Dracula translation

Nimlothiel #169

Hi, I’ve been studying the play Dracula recently and there’s a quote at the end which Mina says and I absolutely loved it. I was just wandering if anyone would kindly translate it into quenya/sindarin for me. I did have a go myself but as I am not fluent I am not sure of how accurate it is. Thankyou for any contributions! The quote is: But still even now I dream. And in my dream i’m standing beneath a great expanse of sky, lit by numberless stars, and ahead of me is a wide grass land, stretching out into the distance where the black shadows of mountains rise. And all is clear and sharp and bright, and there’s such silence, such longing, and the moon is full and we are wolves and we are running. And the horizons roll endlessly beneath our feet.

Tom Bombadil #174

In quenya I would say it like that:

Anat ena ólea nin. Ar lórenyasse tarin undu menelo landan calla lanotoite elenen ar palda salquenanda pono nin, ya racta palanna yasse órta oronion morë lómini. Ar ilya na ascene ar lanwa ar calina ar tanome na taitë sére, taitë íre ar isil na quanta ar nalve narmor ar nóvalve. Ar menellandar nore oiale undu talalva.

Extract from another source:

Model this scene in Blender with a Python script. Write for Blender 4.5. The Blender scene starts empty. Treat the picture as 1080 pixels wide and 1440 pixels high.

I decided to speak usually in aorist, because it is a dream and therefore anyway timeless, especially because it repeats often. There is no quenya word for even, therefore I omited the "even still" in the first sentence. I also had to invent a word for horizon. Therefore I called it sky-boundaries (Menel-landar), because that is the greek meaning and part of horizon's etymlogy. Who does Mina mean when she says: "We are wolves"? I thought she would mean the inclusive plural (you, me and at least one other person). Otherwise, if she does not mean the conversational partner too, it must be nalme, nóvalme and talalma instead of nalve, nóvalme and talalva.

Nimlothiel #176

Thankyou very much for taking the time to tranate it! I really appreciate it. I think she means the inclusive plural too, so that would probably be the one I’d choose. Thankyou again!